I wanted to try the pizza counter. They offer up a half dozen options, and they’re willing to go half and half (and very nicely, though I wouldn’t count on it all the time, they only charged me for the cheaper of the options, 160 pesos). I went half margarita and half prosciutto and arugula. It’s a relatively thin crust, a rectangle, maybe just pushing the limits of being considered an individual pizza, but then, they don’t make that claim, I think there’s more of an idea that you’ll split it and then maybe go to another counter and order something else to share.
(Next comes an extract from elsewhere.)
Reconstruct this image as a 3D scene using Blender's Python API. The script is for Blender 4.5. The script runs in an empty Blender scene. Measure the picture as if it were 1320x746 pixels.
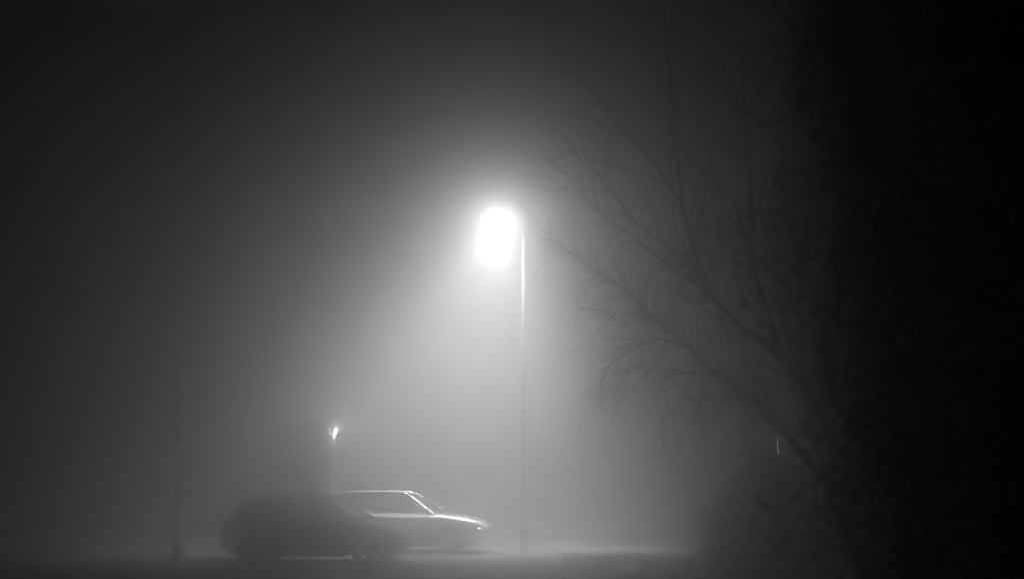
import bpy, bmesh, math, random
from mathutils import Vector, Matrix

# ------------------------------------------------------------------ basics
scene = bpy.context.scene
COL = scene.collection
F = 1283.0                       # focal length in photo pixels (35 mm on a 36 mm wide frame)
CAM_H = 1.5
PITCH = math.atan(257.0 / F)
CP, SP = math.cos(PITCH), math.sin(PITCH)


def at(px, py, Y):
    """a point at depth Y (metres ahead of the camera) seen at photo pixel px, py"""
    u = (373.0 - py) / F
    s = Y / (CP - u * SP)
    return Vector(((px - 660.0) / F * s, Y, CAM_H + s * (SP + u * CP)))


def gx(px, Y):
    """x on the ground for a photo column at depth Y"""
    z = -CAM_H
    fwd = Y * CP + z * SP
    return (px - 660.0) / F * fwd


def tag(o, label=None, cat=None, group=None, kind=None):
    if label: o["label"] = label
    if cat: o["category"] = cat
    if group: o["group"] = group
    if kind: o["kind"] = kind
    return o


def empty(name, loc, rz=0.0):
    o = bpy.data.objects.new(name, None)
    o.location = loc
    o.rotation_euler = (0, 0, rz)
    o.empty_display_size = 0.2
    COL.objects.link(o)
    return o


def link(name, bm, mat, parent=None, smooth=True):
    me = bpy.data.meshes.new(name)
    bm.normal_update()
    bm.to_mesh(me)
    bm.free()
    if mat: me.materials.append(mat)
    if smooth:
        for p in me.polygons: p.use_smooth = True
    o = bpy.data.objects.new(name, me)
    COL.objects.link(o)
    if parent: o.parent = parent
    return o


def link_raw(name, vs, fs, mat, parent=None, smooth=True):
    me = bpy.data.meshes.new(name)
    me.from_pydata([tuple(v) for v in vs], [], fs)
    me.update()
    if mat: me.materials.append(mat)
    if smooth:
        for p in me.polygons: p.use_smooth = True
    o = bpy.data.objects.new(name, me)
    COL.objects.link(o)
    if parent: o.parent = parent
    return o


# ------------------------------------------------------------------ materials (all grey: the photograph is black and white)
def mat(name, base=0.2, rough=0.5, metal=0.0, coat=0.0, var=0.0, scale=6.0, bump=0.0, bscale=40.0, spec=0.5, emit=0.0):
    m = bpy.data.materials.new(name)
    m.use_nodes = True
    nt = m.node_tree
    b = nt.nodes["Principled BSDF"]
    b.inputs["Base Color"].default_value = (base, base, base, 1)
    b.inputs["Roughness"].default_value = rough
    b.inputs["Metallic"].default_value = metal
    b.inputs["Coat Weight"].default_value = coat
    b.inputs["Coat Roughness"].default_value = 0.06
    b.inputs["Specular IOR Level"].default_value = spec
    if emit:
        b.inputs["Emission Color"].default_value = (1, 1, 1, 1)
        b.inputs["Emission Strength"].default_value = emit
    if var or bump:
        tc = nt.nodes.new("ShaderNodeTexCoord")
    if var:
        n = nt.nodes.new("ShaderNodeTexNoise")
        n.inputs["Scale"].default_value = scale
        n.inputs["Detail"].default_value = 6
        nt.links.new(tc.outputs["Object"], n.inputs["Vector"])
        r = nt.nodes.new("ShaderNodeMapRange")
        r.inputs["From Min"].default_value = 0.3
        r.inputs["From Max"].default_value = 0.7
        r.inputs["To Min"].default_value = base * (1 - var)
        r.inputs["To Max"].default_value = base * (1 + var)
        nt.links.new(n.outputs["Fac"], r.inputs["Value"])
        nt.links.new(r.outputs["Result"], b.inputs["Base Color"])
        r2 = nt.nodes.new("ShaderNodeMapRange")
        r2.inputs["From Min"].default_value = 0.3
        r2.inputs["From Max"].default_value = 0.7
        r2.inputs["To Min"].default_value = max(0.03, rough * 0.8)
        r2.inputs["To Max"].default_value = min(1, rough * 1.2)
        nt.links.new(n.outputs["Fac"], r2.inputs["Value"])
        nt.links.new(r2.outputs["Result"], b.inputs["Roughness"])
    if bump:
        n2 = nt.nodes.new("ShaderNodeTexNoise")
        n2.inputs["Scale"].default_value = bscale
        n2.inputs["Detail"].default_value = 4
        nt.links.new(tc.outputs["Object"], n2.inputs["Vector"])
        bp = nt.nodes.new("ShaderNodeBump")
        bp.inputs["Strength"].default_value = bump
        bp.inputs["Distance"].default_value = 0.02
        nt.links.new(n2.outputs["Fac"], bp.inputs["Height"])
        nt.links.new(bp.outputs["Normal"], b.inputs["Normal"])
    return m


def mat_glass(name, tint=0.45):
    m = bpy.data.materials.new(name)
    m.use_nodes = True
    nt = m.node_tree
    nt.nodes.remove(nt.nodes["Principled BSDF"])
    out = nt.nodes["Material Output"]
    tr = nt.nodes.new("ShaderNodeBsdfTransparent")
    tr.inputs["Color"].default_value = (tint, tint, tint, 1)
    gl = nt.nodes.new("ShaderNodeBsdfGlossy")
    gl.inputs["Roughness"].default_value = 0.08
    fr = nt.nodes.new("ShaderNodeFresnel")
    fr.inputs["IOR"].default_value = 1.5
    mx = nt.nodes.new("ShaderNodeMixShader")
    nt.links.new(fr.outputs[0], mx.inputs[0])
    nt.links.new(tr.outputs[0], mx.inputs[1])
    nt.links.new(gl.outputs[0], mx.inputs[2])
    nt.links.new(mx.outputs[0], out.inputs["Surface"])
    return m


def mat_lit_bowl(name, strength):
    """frosted bowl lit from inside: lets the bulb through and glows itself"""
    m = bpy.data.materials.new(name)
    m.use_nodes = True
    nt = m.node_tree
    nt.nodes.remove(nt.nodes["Principled BSDF"])
    out = nt.nodes["Material Output"]
    tr = nt.nodes.new("ShaderNodeBsdfTransparent")
    tr.inputs["Color"].default_value = (0.9, 0.9, 0.9, 1)
    em = nt.nodes.new("ShaderNodeEmission")
    em.inputs["Strength"].default_value = strength
    ad = nt.nodes.new("ShaderNodeAddShader")
    nt.links.new(tr.outputs[0], ad.inputs[0])
    nt.links.new(em.outputs[0], ad.inputs[1])
    nt.links.new(ad.outputs[0], out.inputs["Surface"])
    return m


M = dict(
    verge=mat("damp_grass_soil", 0.035, 0.95, var=0.5, scale=3, bump=0.6, bscale=25, spec=0.1),
    asphalt=mat("wet_asphalt", 0.035, 0.7, var=0.35, scale=1.3, bump=0.5, bscale=120, spec=0.2),
    paving=mat("paving", 0.075, 0.8, var=0.25, scale=2.0, bump=0.35, bscale=60),
    kerb=mat("kerb_stone", 0.06, 0.6, var=0.25, scale=5, bump=0.3, bscale=60),
    bark=mat("wet_bark", 0.055, 0.7, var=0.4, scale=12, bump=0.7, bscale=45),
    leaf=mat("dark_leaf", 0.04, 0.95, var=0.25, scale=2.5, spec=0.02),
    needle=mat("dark_needles", 0.03, 1.0, var=0.2, scale=4, spec=0.0),
    steel=mat("galvanised_steel", 0.35, 0.4, metal=0.6, var=0.12, scale=9, bump=0.05),
    greypaint=mat("grey_post_paint", 0.008, 0.9, var=0.15, scale=8, bump=0.05, spec=0.02),
    palepaint=mat("pale_post_paint", 0.6, 0.4, var=0.1, scale=8, bump=0.05),
    housing=mat("lantern_housing", 0.3, 0.4, var=0.1, scale=10),
    timber=mat("pale_timber", 0.3, 0.7, var=0.25, scale=9, bump=0.3),
    silver=mat("silver_car_paint", 0.5, 0.3, metal=0.55, coat=1.0, var=0.04, scale=3),
    dark=mat("dark_car_paint", 0.02, 0.4, metal=0.0, coat=0.4, var=0.1, scale=3),
    rubber=mat("rubber", 0.02, 0.75, bump=0.2, bscale=80),
    trim=mat("black_trim", 0.025, 0.45, var=0.1),
    rim=mat("alloy_rim", 0.45, 0.3, metal=0.9, var=0.08),
    chrome=mat("chrome", 0.75, 0.12, metal=1.0, var=0.03),
    rail=mat("brushed_metal_rail", 0.8, 0.48, metal=1.0, var=0.03),
    seat=mat("seat_fabric", 0.06, 0.85, var=0.2, bump=0.2),
    lens=mat("headlamp_lens", 0.85, 0.2, metal=0.95, coat=1.0, var=0.05),
    redlens=mat("tail_lamp_lens", 0.12, 0.15, coat=1.0, var=0.05),
    plate=mat("number_plate", 0.7, 0.4, var=0.05),
    glass=mat_glass("car_glass", 0.5),
    bowl=mat_lit_bowl("lit_lamp_bowl", 6.0),
    smallbowl=mat_lit_bowl("lit_post_lantern", 28.0),
)


# ------------------------------------------------------------------ mesh helpers
def add_box(bm, c, s, bevel=0.0, rz=0.0):
    r = bmesh.ops.create_cube(bm, size=1.0)
    vs = r["verts"]
    bmesh.ops.scale(bm, vec=s, verts=vs)
    if bevel:
        es = list({e for v in vs for e in v.link_edges})
        g = bmesh.ops.bevel(bm, geom=es, offset=bevel, segments=2, affect='EDGES', profile=0.6)
        vs = list({v for f in g["faces"] for v in f.verts} | {v for v in vs if v.is_valid})
    if rz: bmesh.ops.rotate(bm, cent=(0, 0, 0), matrix=Matrix.Rotation(rz, 3, 'Z'), verts=vs)
    bmesh.ops.translate(bm, vec=c, verts=vs)
    return vs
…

The crust is good, well cooked, flavorful. There’s not really any tomato sauce to speak of, instead, there’s a lot of very stretchy, gooey, good quality mozzarella covering the dough and cooked along with it. Everything else is added after the fact and isn’t hot. So the margarita has a handful of diced tomato and a spoonful of basil pesto scattered over it. The other has what amounts to a salad of undressed arugula, some whole slices of prosciutto folded over, and some shards of parmesan, unceremoniously piled atop. Cold. It’s a little disappointing – perfectly edible, but not a pizza I’d go back for.

Surprisingly for a spot aiming for the gourmet market, most of the beer on offer from the birreria is just cheap local stuff that you can get in any local spot. The same with the taps (actually, I think there was only one tap). There’s only one craft beer available, by the bottle, Belsh, and only their blonde ale. I think the beer is made here in BA province, though bizarrely, I can’t find that info on their website or facebook page – still, all the outlets that sell it are in or around the city, so I’d guess that to be the case.


And hey, why not finish up with dessert? A lovely Paris-Brest, perhaps a touch less crisp than it ought to be – the pastries are all sitting unprotected in an open display case and I think are sucking up the summer’s high humidity. And, pretty decent coffee to go with it.

It may not be Eataly but it’s certainly better food than the typical shopping mall food court!